Mickey Moniak has been reborn in the summer of his 27th year.

The outfielder, the No. 1 overall pick of the 2016 draft, proved that again Sunday afternoon at Coors Field, lofting a three-run homer to right field in the fifth inning off Brandon Pfaad, to lift the Rockies to a 4-2 victory over the Diamondbacks.

The win, anchored by a strong start from veteran right-hander Antonio Senzatela, snapped Colorado’s three-game losing streak and prevented Arizona from sweeping the three-game series.

“I’m having a lot of fun, and I never take for granted playing in the big leagues,” said Moniak, who was drafted by the Phillies but never made his mark, moving up and down the minor-league ladder. He moved on to the Angels for parts of three seasons.

Moniak’s home run, coming on a changeup that Pfaadt left up in the zone, was Moniak’s 11th of the season and fourth in his last six games. He’s boomed in June, slashing .359/.419/.923 with six homers and 12 RBIs in 12 games.

Moniak was unceremoniously released by the Angels just three days before this season’s opening day. The Rockies quickly signed him to a one-year, $1.25 million contract, and he joined the team in Tampa on March 27, one day before the Rockies’ opener.

Rockies interim manager Warren Schaeffer disagrees with the notion that Colorado found a “diamond in the rough” in Moniak.

“A couple of years ago, he made a huge contribution to the Angels when he played for them,” Schaeffer said, referring to Moniak’s three-month hot streak in 2023 when he hit .313 with 11 homers in 201 at-bats. “So I don’t know that Mickey is necessarily a diamond in the rough. I just know that Mickey is a good player.“He wouldn’t have been picked No. 1 back in the day for no reason. There is a good player in there and he’s showing that now. He’s become a very big part of what we do.”

Senzatela got a little redemption, too.

He made his best start since April 20 when he limited Washington to one run on six hits over six innings. On Sunday, Senzatela commanded all of his pitches and struck out a season-high five over 5 1/3 innings. He gave up two runs on four hits and walked just one.

“I’ve been working on my fastball command, and that sets up my curveball,” he said. “I got good results today.”

Sunday marked his first start with at least five strikeouts since Aug. 1, 2022, at San Diego when he whiffed five Padres hitters. Senzatela (3-10, 6.48 ERA) won back-to-back starts for the first time since Aug. 29 to Sept. 3, 2021.

“He did a really nice job today,” Schaeffer said. “His curveball was even better today than it was the last time. He was landing it for strikes — early — and that keeps the hitters off-balance.”

Arizona took a 1-0 lead in the second, combining Josh Naylor’s leadoff walk, a double by Eugenio Suarez, and a sacrifice fly by Randal Grichuk, the former Rockies player.

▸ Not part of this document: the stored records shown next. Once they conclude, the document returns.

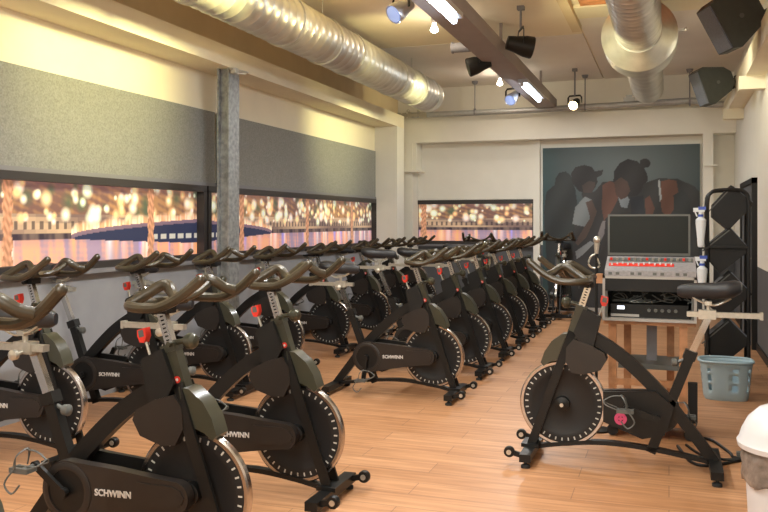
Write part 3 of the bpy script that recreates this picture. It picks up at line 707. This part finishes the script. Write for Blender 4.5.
def copy_tree(o, parent=None):
    c = o.copy(); COL.objects.link(c)
    if parent: c.parent = parent
    for ch in list(o.children): copy_tree(ch, c)
    return c
proto = make_bike()
used = [False]
def bike(x, y, rz, label, group=None, seat=0., bar=0., crank=0., back=0.):
    if not used[0]: b = proto; used[0] = True
    else: b = copy_tree(master)
    b.location = (x, y, 0); b.rotation_euler = (0, 0, rz)
    tag(b, label, 'exercise bike', group)
    for ch in b.children:
        n = ch.name.split('.')[0]
        if n in ('seat_post', 'seat_slider', 'slider_clamp', 'saddle_rail', 'saddle') and (seat or back): ch.location = (-.43*seat-(back if n != 'seat_post' else 0), 0, seat)
        if n in ('handlebar_post', 'handlebar', 'handlebar_clamp') and bar: ch.location = (-.33*bar, 0, bar)
        if n == 'crank_arm' and crank:
            ch.rotation_euler.y += crank
            for p in ch.children: p.rotation_euler.y -= crank
    return b
master = proto
XC, XD = -1.57, -3.20
G1 = 'spinning bikes in the middle column'; G2 = 'spinning bikes along the left wall'
# first is the prototype: leave it unmodified so that copies start clean
bike(XC, 6.25, 0, 'nearest bike of the middle column beyond the open floor gap', G1)
bike(XC-.03, 1.70, 0, 'bike at the left edge of the picture, only its large handlebar showing', G1, crank=.6, bar=.015)
bike(XC, 2.80, 0, 'front bike with big chrome flywheel at the bottom left, cropped below', G1, crank=2.1, bar=.0, seat=-.022, back=.05)
bike(XC, 3.75, 0, 'second front bike, whole flywheel and front foot on the floor by the gap', G1, crank=-2.5, bar=.01, seat=-.045)
bike(XC, 7.30, 0, 'second bike after the gap in the middle column, with high pale seat rail', G1, seat=.08, crank=1.2)
bike(XC, 8.35, 0, 'third bike after the gap in the middle column', G1, seat=.05, crank=.7, bar=.02)
bike(XC, 9.30, 0, 'fourth bike after the gap in the middle column', G1, crank=-.5)
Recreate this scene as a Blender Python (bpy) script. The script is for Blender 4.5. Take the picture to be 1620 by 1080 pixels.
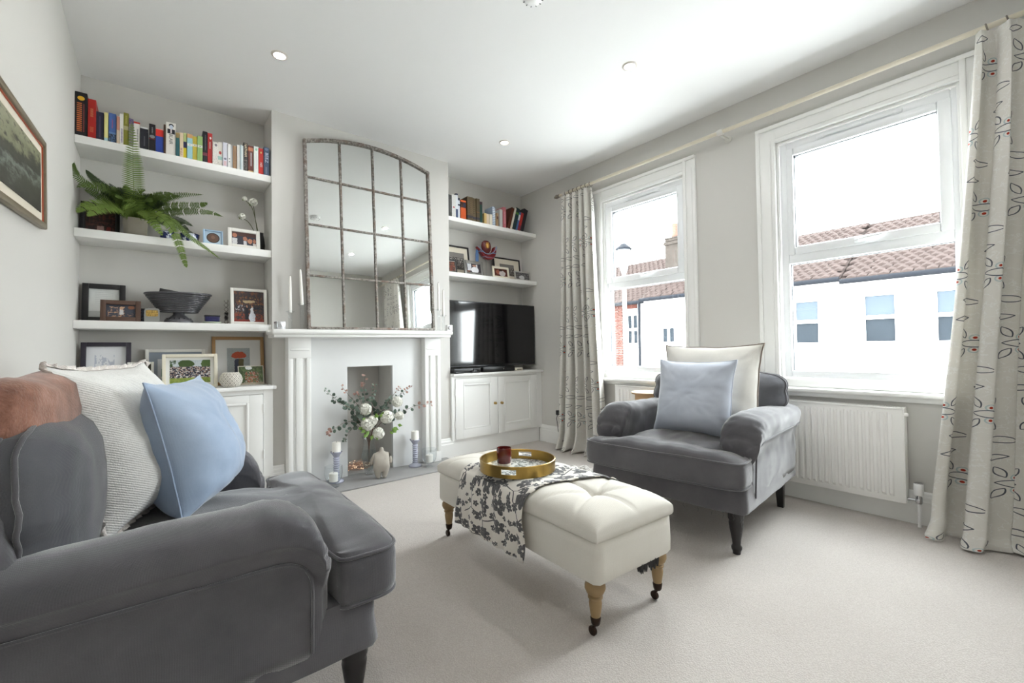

The D-backs stretched their lead to 2-0 in the fourth. Naylor hit a one-out single, advanced to second on a wild pitch that slipped out of Senzatela’s hand and sailed to the backstop, and scored on Grichuk’s single to right.

But a quartet of Rockies relievers — Juan Mejia, Tyler Kinley, Victor Vodnik and closer Seth Halvorsen — held the D-backs scoreless for the final 3 2/3 innings.

The foursome almost held the D-backs hitless, too, until Grichuk hit a two-out double off the right-field wall off Halvorsen in the ninth. But Halvorsen got pinch-hitter Ketel Marte to pop out to left to end the game, giving Haloverson his sixth save.

The Rockies are off on Monday before opening a three-game series against the Dodgers on Tuesday night at Coors.